Thread of the year? Maybe.
I never even clicked the link, tbh.
Lovering’s point is that God, not having a body and never having done certain things, lacks experiential knowledge–what it is like to do or experience certain things. But in particular, Lovering argues God cannot really know what it is like not to know something. Because God can only know what it’s like not to know something if he’s not omniscient. By definition. Therefore, either God is not omniscient, or humans know something God cannot know, in which case God is…not omniscient. Ooops. There goes an omniscient God, zap, in a puff of logic, faster than if we discovered the babelfish.
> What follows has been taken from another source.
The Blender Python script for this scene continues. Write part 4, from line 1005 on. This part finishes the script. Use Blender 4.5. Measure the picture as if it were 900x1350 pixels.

“As man now is, God once was; as God is now man may be.”
( The Teachings of Lorenzo Snow, ed. Clyde J. Williams [1984], 1.)
Mormon theology addresses this point directly.
So what I gather from this is that the author knows everything about being an omniscient being but an omniscient being cannot begin to fathom anything about the author. Because you know being omniscient really means not being omniscient.
Yep, sure sounds plausible to me.
Actually, it's about the formal logical contradiction entailed by the very idea of an eternally omniscient being. Being who gained omniscience later in their existence would not be affected, because they could remember what it felt like not to know things.
Just as his claim that an omniscient being cannot know what it is like to enjoy a ...
Mormon theology addresses this point directly.
Actually, the argument is that God *must* know what it is like to enjoy anything, and that therefore he can not know what it is like to not know something.
What is the difference of this from the ancient questions of people about the omniscience, perfection or the infinite powers of the God?
Mormon theology FTW. Evolution, One Bruh, evolution.
Except magic put Jesus through that not knowing something for everything that humanity experienced or ever would (take that, free agency).